## PROVIDED MATERIAL
- - - -
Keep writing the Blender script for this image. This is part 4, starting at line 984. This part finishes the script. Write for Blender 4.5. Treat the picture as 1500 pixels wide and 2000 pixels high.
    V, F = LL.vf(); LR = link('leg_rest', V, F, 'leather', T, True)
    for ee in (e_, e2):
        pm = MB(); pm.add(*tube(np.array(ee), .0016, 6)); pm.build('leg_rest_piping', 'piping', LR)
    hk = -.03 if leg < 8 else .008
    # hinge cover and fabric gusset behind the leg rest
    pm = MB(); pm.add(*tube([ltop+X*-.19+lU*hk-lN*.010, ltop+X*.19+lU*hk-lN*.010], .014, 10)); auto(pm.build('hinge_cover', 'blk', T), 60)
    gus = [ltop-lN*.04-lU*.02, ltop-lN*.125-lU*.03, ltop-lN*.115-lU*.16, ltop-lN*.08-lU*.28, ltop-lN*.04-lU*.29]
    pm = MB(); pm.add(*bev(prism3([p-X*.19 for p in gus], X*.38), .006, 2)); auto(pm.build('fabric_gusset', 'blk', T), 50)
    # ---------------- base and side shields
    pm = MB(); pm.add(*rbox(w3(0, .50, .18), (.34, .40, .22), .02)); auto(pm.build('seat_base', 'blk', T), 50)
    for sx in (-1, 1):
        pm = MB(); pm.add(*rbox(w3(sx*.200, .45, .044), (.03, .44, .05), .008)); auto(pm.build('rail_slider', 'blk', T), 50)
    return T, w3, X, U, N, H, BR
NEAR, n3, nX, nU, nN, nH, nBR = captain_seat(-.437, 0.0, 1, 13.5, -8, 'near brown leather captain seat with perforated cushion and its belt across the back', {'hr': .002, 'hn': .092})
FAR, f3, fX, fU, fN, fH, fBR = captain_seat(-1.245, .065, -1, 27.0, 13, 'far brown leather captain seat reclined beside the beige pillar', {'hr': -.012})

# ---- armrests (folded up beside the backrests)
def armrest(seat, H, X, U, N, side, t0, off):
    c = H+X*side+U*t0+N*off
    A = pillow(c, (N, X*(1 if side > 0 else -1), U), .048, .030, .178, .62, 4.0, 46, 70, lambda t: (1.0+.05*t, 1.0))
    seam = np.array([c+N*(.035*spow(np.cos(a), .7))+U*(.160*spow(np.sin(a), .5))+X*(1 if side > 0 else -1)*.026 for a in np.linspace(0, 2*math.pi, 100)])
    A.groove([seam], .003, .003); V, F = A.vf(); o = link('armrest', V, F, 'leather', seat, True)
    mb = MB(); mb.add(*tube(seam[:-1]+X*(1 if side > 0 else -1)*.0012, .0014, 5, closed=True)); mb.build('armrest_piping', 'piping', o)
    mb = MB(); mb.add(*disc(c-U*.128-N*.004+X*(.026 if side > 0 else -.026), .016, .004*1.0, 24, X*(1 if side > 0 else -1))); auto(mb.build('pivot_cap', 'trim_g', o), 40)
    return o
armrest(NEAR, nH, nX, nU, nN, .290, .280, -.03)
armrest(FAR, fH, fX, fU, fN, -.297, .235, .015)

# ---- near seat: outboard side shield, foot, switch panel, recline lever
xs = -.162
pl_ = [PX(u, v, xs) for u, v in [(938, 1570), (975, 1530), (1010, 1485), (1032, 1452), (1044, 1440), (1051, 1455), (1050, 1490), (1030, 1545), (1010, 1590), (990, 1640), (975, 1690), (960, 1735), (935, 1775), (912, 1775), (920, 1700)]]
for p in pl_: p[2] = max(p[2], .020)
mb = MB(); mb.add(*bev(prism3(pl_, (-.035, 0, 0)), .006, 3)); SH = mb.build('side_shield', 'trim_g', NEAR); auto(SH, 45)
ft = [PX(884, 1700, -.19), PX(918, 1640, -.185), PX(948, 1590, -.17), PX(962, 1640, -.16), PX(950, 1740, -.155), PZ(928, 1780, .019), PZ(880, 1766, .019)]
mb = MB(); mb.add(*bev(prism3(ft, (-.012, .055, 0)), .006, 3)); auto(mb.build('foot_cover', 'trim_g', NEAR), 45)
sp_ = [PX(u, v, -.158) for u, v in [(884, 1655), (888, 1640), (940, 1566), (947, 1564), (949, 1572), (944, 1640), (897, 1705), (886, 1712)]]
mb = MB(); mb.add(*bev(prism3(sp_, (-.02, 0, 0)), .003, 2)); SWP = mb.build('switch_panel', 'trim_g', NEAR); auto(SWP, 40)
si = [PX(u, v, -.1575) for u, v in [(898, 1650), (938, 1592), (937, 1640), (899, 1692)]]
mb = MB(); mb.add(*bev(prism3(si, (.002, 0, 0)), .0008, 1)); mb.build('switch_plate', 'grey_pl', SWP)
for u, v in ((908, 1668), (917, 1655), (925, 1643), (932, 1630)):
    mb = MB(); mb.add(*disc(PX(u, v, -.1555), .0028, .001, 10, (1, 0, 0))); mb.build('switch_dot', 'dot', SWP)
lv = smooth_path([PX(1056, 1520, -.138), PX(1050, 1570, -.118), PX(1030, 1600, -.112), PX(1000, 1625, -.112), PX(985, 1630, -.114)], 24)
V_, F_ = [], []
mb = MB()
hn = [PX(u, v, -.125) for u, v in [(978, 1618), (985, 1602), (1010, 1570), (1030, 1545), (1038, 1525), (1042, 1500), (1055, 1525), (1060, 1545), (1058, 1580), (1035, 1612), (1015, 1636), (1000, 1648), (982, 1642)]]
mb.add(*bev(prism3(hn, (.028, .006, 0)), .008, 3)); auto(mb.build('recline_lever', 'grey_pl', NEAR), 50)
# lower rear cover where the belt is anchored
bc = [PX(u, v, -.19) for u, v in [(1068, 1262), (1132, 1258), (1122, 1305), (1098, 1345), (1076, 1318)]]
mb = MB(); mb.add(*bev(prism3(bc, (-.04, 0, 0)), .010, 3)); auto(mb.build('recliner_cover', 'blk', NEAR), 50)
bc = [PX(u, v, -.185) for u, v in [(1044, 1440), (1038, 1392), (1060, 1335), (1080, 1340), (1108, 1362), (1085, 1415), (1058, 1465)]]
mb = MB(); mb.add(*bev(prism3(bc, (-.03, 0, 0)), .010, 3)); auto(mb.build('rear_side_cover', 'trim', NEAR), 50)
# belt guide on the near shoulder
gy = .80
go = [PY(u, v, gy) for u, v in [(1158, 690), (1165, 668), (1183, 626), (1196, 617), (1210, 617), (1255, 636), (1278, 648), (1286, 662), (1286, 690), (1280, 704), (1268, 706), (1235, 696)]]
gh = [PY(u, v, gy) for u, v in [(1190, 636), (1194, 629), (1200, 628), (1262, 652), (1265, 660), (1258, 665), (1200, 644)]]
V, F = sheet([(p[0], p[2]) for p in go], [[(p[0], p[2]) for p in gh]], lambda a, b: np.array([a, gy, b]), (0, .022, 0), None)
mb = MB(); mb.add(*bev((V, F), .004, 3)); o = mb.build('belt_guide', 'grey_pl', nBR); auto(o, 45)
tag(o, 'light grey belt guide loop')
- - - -
## REQUIRED TASK
Repeat the material from above exactly, word for word.

## SOLUTION FOR THIS EXERCISE
Keep writing the Blender script for this image. This is part 4, starting at line 984. This part finishes the script. Write for Blender 4.5. Treat the picture as 1500 pixels wide and 2000 pixels high.
    V, F = LL.vf(); LR = link('leg_rest', V, F, 'leather', T, True)
    for ee in (e_, e2):
        pm = MB(); pm.add(*tube(np.array(ee), .0016, 6)); pm.build('leg_rest_piping', 'piping', LR)
    hk = -.03 if leg < 8 else .008
    # hinge cover and fabric gusset behind the leg rest
    pm = MB(); pm.add(*tube([ltop+X*-.19+lU*hk-lN*.010, ltop+X*.19+lU*hk-lN*.010], .014, 10)); auto(pm.build('hinge_cover', 'blk', T), 60)
    gus = [ltop-lN*.04-lU*.02, ltop-lN*.125-lU*.03, ltop-lN*.115-lU*.16, ltop-lN*.08-lU*.28, ltop-lN*.04-lU*.29]
    pm = MB(); pm.add(*bev(prism3([p-X*.19 for p in gus], X*.38), .006, 2)); auto(pm.build('fabric_gusset', 'blk', T), 50)
    # ---------------- base and side shields
    pm = MB(); pm.add(*rbox(w3(0, .50, .18), (.34, .40, .22), .02)); auto(pm.build('seat_base', 'blk', T), 50)
    for sx in (-1, 1):
        pm = MB(); pm.add(*rbox(w3(sx*.200, .45, .044), (.03, .44, .05), .008)); auto(pm.build('rail_slider', 'blk', T), 50)
    return T, w3, X, U, N, H, BR
NEAR, n3, nX, nU, nN, nH, nBR = captain_seat(-.437, 0.0, 1, 13.5, -8, 'near brown leather captain seat with perforated cushion and its belt across the back', {'hr': .002, 'hn': .092})
FAR, f3, fX, fU, fN, fH, fBR = captain_seat(-1.245, .065, -1, 27.0, 13, 'far brown leather captain seat reclined beside the beige pillar', {'hr': -.012})

# ---- armrests (folded up beside the backrests)
def armrest(seat, H, X, U, N, side, t0, off):
    c = H+X*side+U*t0+N*off
    A = pillow(c, (N, X*(1 if side > 0 else -1), U), .048, .030, .178, .62, 4.0, 46, 70, lambda t: (1.0+.05*t, 1.0))
    seam = np.array([c+N*(.035*spow(np.cos(a), .7))+U*(.160*spow(np.sin(a), .5))+X*(1 if side > 0 else -1)*.026 for a in np.linspace(0, 2*math.pi, 100)])
    A.groove([seam], .003, .003); V, F = A.vf(); o = link('armrest', V, F, 'leather', seat, True)
    mb = MB(); mb.add(*tube(seam[:-1]+X*(1 if side > 0 else -1)*.0012, .0014, 5, closed=True)); mb.build('armrest_piping', 'piping', o)
    mb = MB(); mb.add(*disc(c-U*.128-N*.004+X*(.026 if side > 0 else -.026), .016, .004*1.0, 24, X*(1 if side > 0 else -1))); auto(mb.build('pivot_cap', 'trim_g', o), 40)
    return o
armrest(NEAR, nH, nX, nU, nN, .290, .280, -.03)
armrest(FAR, fH, fX, fU, fN, -.297, .235, .015)

# ---- near seat: outboard side shield, foot, switch panel, recline lever
xs = -.162
pl_ = [PX(u, v, xs) for u, v in [(938, 1570), (975, 1530), (1010, 1485), (1032, 1452), (1044, 1440), (1051, 1455), (1050, 1490), (1030, 1545), (1010, 1590), (990, 1640), (975, 1690), (960, 1735), (935, 1775), (912, 1775), (920, 1700)]]
for p in pl_: p[2] = max(p[2], .020)
mb = MB(); mb.add(*bev(prism3(pl_, (-.035, 0, 0)), .006, 3)); SH = mb.build('side_shield', 'trim_g', NEAR); auto(SH, 45)
ft = [PX(884, 1700, -.19), PX(918, 1640, -.185), PX(948, 1590, -.17), PX(962, 1640, -.16), PX(950, 1740, -.155), PZ(928, 1780, .019), PZ(880, 1766, .019)]
mb = MB(); mb.add(*bev(prism3(ft, (-.012, .055, 0)), .006, 3)); auto(mb.build('foot_cover', 'trim_g', NEAR), 45)
sp_ = [PX(u, v, -.158) for u, v in [(884, 1655), (888, 1640), (940, 1566), (947, 1564), (949, 1572), (944, 1640), (897, 1705), (886, 1712)]]
mb = MB(); mb.add(*bev(prism3(sp_, (-.02, 0, 0)), .003, 2)); SWP = mb.build('switch_panel', 'trim_g', NEAR); auto(SWP, 40)
si = [PX(u, v, -.1575) for u, v in [(898, 1650), (938, 1592), (937, 1640), (899, 1692)]]
mb = MB(); mb.add(*bev(prism3(si, (.002, 0, 0)), .0008, 1)); mb.build('switch_plate', 'grey_pl', SWP)
for u, v in ((908, 1668), (917, 1655), (925, 1643), (932, 1630)):
    mb = MB(); mb.add(*disc(PX(u, v, -.1555), .0028, .001, 10, (1, 0, 0))); mb.build('switch_dot', 'dot', SWP)
lv = smooth_path([PX(1056, 1520, -.138), PX(1050, 1570, -.118), PX(1030, 1600, -.112), PX(1000, 1625, -.112), PX(985, 1630, -.114)], 24)
V_, F_ = [], []
mb = MB()
hn = [PX(u, v, -.125) for u, v in [(978, 1618), (985, 1602), (1010, 1570), (1030, 1545), (1038, 1525), (1042, 1500), (1055, 1525), (1060, 1545), (1058, 1580), (1035, 1612), (1015, 1636), (1000, 1648), (982, 1642)]]
mb.add(*bev(prism3(hn, (.028, .006, 0)), .008, 3)); auto(mb.build('recline_lever', 'grey_pl', NEAR), 50)
# lower rear cover where the belt is anchored
bc = [PX(u, v, -.19) for u, v in [(1068, 1262), (1132, 1258), (1122, 1305), (1098, 1345), (1076, 1318)]]
mb = MB(); mb.add(*bev(prism3(bc, (-.04, 0, 0)), .010, 3)); auto(mb.build('recliner_cover', 'blk', NEAR), 50)
bc = [PX(u, v, -.185) for u, v in [(1044, 1440), (1038, 1392), (1060, 1335), (1080, 1340), (1108, 1362), (1085, 1415), (1058, 1465)]]
mb = MB(); mb.add(*bev(prism3(bc, (-.03, 0, 0)), .010, 3)); auto(mb.build('rear_side_cover', 'trim', NEAR), 50)
# belt guide on the near shoulder
gy = .80
go = [PY(u, v, gy) for u, v in [(1158, 690), (1165, 668), (1183, 626), (1196, 617), (1210, 617), (1255, 636), (1278, 648), (1286, 662), (1286, 690), (1280, 704), (1268, 706), (1235, 696)]]
gh = [PY(u, v, gy) for u, v in [(1190, 636), (1194, 629), (1200, 628), (1262, 652), (1265, 660), (1258, 665), (1200, 644)]]
V, F = sheet([(p[0], p[2]) for p in go], [[(p[0], p[2]) for p in gh]], lambda a, b: np.array([a, gy, b]), (0, .022, 0), None)
mb = MB(); mb.add(*bev((V, F), .004, 3)); o = mb.build('belt_guide', 'grey_pl', nBR); auto(o, 45)
tag(o, 'light grey belt guide loop')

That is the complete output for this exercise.